* **Problem requirements**: Locate all lines with the word "only" and copy them out.

* **Task inputs**:

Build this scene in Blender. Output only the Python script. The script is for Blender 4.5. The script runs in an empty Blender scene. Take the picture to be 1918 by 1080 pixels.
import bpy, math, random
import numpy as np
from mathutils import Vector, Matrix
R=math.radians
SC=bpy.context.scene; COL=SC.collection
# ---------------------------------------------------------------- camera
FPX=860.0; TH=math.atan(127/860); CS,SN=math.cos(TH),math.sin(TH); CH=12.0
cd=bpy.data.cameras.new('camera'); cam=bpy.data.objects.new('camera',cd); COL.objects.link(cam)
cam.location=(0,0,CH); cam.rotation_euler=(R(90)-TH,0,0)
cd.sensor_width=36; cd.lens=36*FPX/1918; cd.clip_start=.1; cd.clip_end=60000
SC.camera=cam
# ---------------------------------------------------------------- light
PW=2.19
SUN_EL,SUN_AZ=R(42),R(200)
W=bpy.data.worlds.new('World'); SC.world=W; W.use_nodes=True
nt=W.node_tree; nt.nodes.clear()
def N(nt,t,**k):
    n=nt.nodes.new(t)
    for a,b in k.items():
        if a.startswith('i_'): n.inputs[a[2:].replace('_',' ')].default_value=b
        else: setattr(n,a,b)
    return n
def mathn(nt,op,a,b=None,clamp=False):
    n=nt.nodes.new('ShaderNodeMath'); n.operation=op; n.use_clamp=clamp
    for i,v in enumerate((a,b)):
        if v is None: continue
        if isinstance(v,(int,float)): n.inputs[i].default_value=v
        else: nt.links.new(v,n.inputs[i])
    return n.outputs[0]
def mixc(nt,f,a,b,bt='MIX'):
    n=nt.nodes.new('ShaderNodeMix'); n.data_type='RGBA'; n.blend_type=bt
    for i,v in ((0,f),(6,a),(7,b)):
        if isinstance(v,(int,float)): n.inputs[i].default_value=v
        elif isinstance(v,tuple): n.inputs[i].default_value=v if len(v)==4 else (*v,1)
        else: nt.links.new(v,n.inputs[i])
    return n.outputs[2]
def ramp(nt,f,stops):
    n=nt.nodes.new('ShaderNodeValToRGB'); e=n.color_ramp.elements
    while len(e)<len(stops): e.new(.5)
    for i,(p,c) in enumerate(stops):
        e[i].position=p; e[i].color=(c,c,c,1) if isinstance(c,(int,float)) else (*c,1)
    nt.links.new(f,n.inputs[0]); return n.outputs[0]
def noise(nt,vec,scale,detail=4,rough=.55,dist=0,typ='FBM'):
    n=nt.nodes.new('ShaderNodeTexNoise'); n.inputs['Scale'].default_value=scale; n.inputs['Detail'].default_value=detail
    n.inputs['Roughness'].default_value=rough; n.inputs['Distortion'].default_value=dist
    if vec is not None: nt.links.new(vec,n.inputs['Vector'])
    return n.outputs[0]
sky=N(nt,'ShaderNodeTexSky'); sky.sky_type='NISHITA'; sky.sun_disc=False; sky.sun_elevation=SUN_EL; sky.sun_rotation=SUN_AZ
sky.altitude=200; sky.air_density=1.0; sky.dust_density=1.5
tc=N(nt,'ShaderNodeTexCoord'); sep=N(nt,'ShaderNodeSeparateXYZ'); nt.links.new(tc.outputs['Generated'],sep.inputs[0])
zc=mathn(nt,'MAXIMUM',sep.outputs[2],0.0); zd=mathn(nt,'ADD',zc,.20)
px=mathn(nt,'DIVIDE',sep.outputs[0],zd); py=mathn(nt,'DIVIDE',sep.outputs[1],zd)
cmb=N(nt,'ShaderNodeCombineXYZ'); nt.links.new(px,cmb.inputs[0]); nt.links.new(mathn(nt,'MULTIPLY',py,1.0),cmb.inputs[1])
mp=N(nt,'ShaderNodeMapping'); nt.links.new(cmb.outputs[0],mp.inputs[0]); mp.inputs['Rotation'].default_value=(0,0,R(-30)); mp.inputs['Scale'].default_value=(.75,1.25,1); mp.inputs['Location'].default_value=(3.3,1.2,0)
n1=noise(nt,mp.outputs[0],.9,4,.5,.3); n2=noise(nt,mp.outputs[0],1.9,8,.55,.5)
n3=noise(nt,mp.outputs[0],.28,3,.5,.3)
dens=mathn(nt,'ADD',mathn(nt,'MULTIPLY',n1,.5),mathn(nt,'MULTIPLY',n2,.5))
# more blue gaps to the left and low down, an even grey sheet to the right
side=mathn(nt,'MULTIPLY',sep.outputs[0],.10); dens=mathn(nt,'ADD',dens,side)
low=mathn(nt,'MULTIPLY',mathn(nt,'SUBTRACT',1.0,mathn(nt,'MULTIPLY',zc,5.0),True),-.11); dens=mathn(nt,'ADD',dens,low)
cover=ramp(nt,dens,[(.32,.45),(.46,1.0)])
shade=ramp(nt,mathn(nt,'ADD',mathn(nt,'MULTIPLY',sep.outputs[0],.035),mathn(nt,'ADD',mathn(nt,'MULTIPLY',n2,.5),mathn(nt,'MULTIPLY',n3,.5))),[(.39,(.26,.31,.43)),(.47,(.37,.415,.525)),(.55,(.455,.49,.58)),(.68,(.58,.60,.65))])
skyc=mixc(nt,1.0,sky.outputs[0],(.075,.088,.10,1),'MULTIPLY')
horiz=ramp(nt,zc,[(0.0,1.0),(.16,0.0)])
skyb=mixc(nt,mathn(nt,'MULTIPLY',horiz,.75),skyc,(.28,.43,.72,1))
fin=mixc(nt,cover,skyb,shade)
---
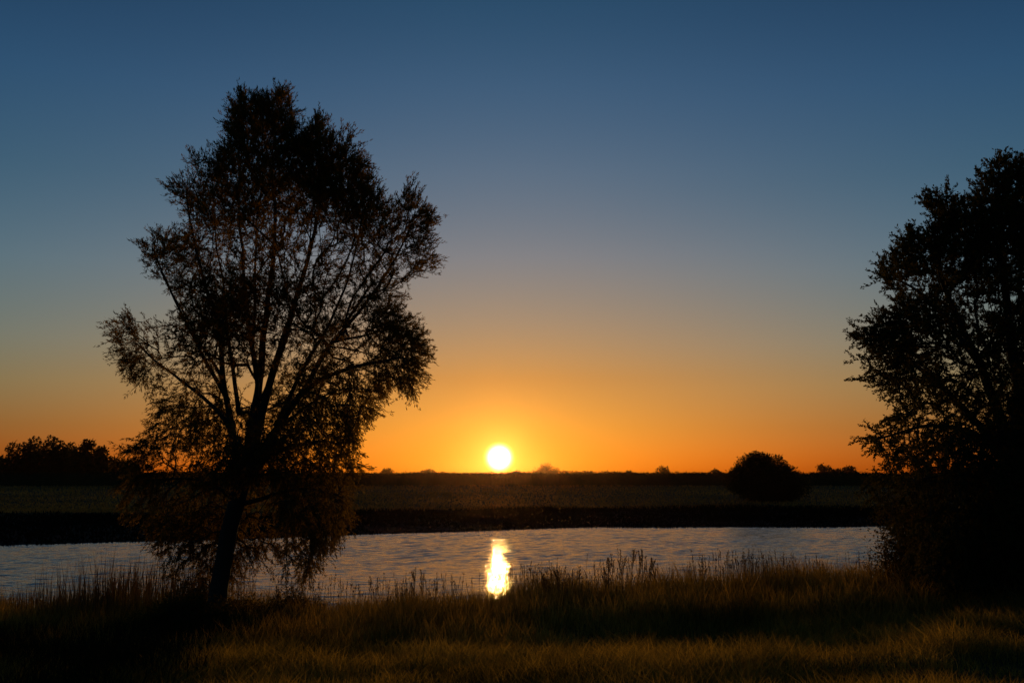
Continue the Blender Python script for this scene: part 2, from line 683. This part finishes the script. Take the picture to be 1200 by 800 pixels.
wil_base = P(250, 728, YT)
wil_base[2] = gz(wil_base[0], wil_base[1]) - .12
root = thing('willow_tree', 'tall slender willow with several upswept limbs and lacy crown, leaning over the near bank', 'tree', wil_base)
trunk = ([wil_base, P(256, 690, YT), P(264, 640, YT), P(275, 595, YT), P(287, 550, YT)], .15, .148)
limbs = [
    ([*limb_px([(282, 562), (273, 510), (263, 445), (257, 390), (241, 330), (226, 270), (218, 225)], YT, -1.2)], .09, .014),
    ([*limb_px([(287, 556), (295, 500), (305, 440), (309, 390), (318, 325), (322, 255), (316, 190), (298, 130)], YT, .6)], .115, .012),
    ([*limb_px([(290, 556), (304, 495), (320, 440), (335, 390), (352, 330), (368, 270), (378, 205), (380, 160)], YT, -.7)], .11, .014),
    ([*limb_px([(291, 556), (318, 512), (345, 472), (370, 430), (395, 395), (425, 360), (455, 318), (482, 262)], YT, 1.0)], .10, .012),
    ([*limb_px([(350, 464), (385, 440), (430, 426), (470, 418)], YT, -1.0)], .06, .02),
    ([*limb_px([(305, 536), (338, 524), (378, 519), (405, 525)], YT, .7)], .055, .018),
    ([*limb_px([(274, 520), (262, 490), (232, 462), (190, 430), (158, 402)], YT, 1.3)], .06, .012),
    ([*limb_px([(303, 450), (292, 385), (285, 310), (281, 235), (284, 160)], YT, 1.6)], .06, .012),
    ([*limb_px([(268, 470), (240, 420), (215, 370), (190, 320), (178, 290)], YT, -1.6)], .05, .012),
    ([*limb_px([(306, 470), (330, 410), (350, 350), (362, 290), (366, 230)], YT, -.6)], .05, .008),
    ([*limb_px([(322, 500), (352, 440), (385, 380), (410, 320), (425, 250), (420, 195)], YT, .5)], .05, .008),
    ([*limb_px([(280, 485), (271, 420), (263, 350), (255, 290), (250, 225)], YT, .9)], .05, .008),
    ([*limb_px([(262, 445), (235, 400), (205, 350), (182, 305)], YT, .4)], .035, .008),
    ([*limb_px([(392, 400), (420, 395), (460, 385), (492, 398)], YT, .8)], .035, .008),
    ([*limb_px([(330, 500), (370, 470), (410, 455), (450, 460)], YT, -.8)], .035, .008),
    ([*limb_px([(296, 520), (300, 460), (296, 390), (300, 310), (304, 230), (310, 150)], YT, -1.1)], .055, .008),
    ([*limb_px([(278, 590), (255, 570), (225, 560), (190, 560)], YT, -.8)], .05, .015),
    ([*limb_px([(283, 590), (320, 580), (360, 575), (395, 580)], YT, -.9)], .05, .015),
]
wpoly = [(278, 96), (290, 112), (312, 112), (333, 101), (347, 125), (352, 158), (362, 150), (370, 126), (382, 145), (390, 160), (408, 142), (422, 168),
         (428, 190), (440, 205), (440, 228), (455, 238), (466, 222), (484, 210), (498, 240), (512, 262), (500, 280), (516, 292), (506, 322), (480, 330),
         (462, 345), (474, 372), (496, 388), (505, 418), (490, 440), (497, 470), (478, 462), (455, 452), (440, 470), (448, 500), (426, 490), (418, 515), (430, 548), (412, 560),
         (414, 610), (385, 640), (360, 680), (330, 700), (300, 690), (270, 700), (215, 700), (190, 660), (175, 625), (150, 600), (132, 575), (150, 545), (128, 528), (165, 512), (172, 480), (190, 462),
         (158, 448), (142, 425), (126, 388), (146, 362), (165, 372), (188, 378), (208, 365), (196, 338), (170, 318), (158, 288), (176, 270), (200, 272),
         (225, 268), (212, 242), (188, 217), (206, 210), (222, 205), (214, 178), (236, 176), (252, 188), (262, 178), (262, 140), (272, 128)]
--
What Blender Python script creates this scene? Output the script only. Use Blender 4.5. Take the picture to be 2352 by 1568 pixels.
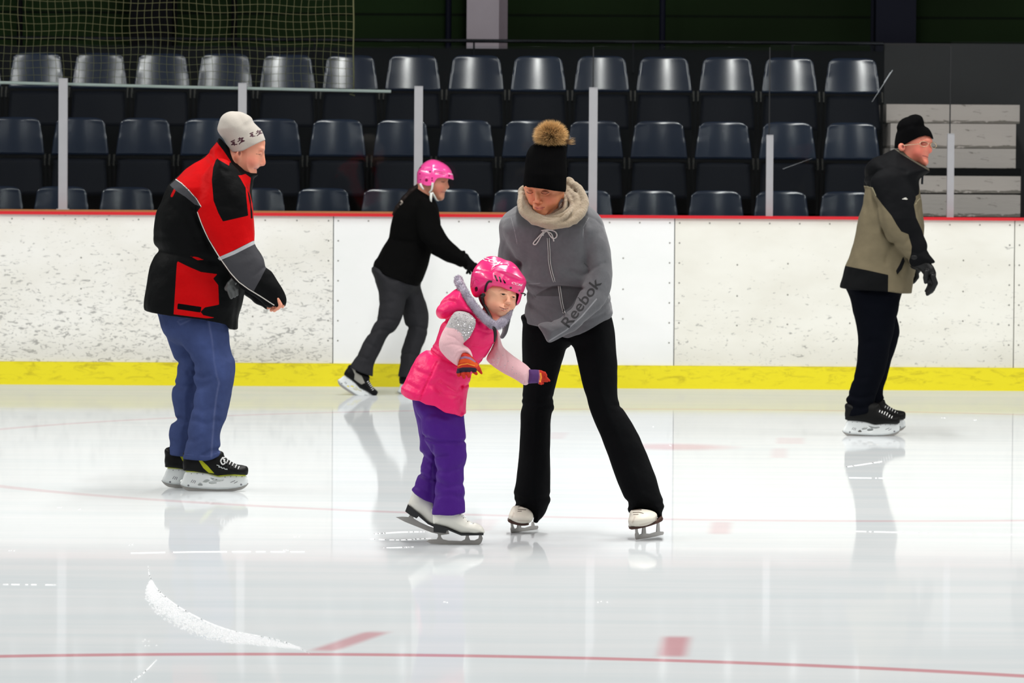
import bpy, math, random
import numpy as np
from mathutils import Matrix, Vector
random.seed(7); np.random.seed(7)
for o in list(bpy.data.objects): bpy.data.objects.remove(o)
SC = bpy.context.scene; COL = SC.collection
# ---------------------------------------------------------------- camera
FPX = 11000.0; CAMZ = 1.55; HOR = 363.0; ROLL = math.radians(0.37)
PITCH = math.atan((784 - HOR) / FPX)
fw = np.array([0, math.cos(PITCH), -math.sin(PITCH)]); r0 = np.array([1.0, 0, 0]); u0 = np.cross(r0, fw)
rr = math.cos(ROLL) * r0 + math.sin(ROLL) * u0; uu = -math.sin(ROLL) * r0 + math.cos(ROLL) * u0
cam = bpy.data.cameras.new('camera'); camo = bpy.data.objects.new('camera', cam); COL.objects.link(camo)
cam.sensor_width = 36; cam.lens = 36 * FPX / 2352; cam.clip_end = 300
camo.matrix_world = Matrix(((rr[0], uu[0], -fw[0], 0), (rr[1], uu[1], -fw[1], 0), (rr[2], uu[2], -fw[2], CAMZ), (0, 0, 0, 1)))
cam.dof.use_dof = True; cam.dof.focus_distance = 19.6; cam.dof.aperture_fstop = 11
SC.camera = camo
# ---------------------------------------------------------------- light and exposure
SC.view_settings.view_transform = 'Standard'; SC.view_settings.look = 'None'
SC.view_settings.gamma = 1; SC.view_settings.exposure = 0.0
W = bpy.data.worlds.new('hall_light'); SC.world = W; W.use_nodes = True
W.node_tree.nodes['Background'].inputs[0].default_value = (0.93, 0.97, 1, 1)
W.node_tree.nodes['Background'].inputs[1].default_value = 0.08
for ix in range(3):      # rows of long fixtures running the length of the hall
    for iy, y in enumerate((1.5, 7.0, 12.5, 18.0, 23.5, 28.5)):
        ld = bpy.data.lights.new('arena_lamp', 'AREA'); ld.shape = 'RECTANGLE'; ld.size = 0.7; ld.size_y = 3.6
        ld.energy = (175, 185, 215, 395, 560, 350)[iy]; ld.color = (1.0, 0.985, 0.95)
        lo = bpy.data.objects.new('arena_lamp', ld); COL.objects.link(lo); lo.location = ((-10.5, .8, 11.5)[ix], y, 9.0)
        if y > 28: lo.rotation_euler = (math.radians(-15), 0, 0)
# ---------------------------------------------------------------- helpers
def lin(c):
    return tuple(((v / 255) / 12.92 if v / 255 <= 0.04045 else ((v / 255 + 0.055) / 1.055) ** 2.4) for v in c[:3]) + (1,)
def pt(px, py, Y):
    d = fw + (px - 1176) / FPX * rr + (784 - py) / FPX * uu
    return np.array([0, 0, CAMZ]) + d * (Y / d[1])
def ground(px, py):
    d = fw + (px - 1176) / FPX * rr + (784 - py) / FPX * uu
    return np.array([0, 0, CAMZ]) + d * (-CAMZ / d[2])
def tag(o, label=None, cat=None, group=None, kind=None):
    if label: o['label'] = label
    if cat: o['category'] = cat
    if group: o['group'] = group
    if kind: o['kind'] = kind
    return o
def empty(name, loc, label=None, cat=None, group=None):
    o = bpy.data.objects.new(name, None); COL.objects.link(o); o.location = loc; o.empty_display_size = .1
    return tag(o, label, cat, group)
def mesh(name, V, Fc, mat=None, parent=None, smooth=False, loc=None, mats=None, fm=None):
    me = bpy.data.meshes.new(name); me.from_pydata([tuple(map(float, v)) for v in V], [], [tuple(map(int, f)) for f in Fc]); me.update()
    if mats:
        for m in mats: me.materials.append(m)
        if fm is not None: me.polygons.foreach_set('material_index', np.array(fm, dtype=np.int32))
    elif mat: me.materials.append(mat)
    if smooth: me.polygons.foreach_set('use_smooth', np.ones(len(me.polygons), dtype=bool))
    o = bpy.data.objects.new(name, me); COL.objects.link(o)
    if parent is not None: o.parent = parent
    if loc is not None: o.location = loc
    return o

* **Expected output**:
Build this scene in Blender. Output only the Python script. The script is for Blender 4.5. The script runs in an empty Blender scene. Take the picture to be 1918 by 1080 pixels.
What Blender Python script creates this scene? Output the script only. Use Blender 4.5. Take the picture to be 2352 by 1568 pixels.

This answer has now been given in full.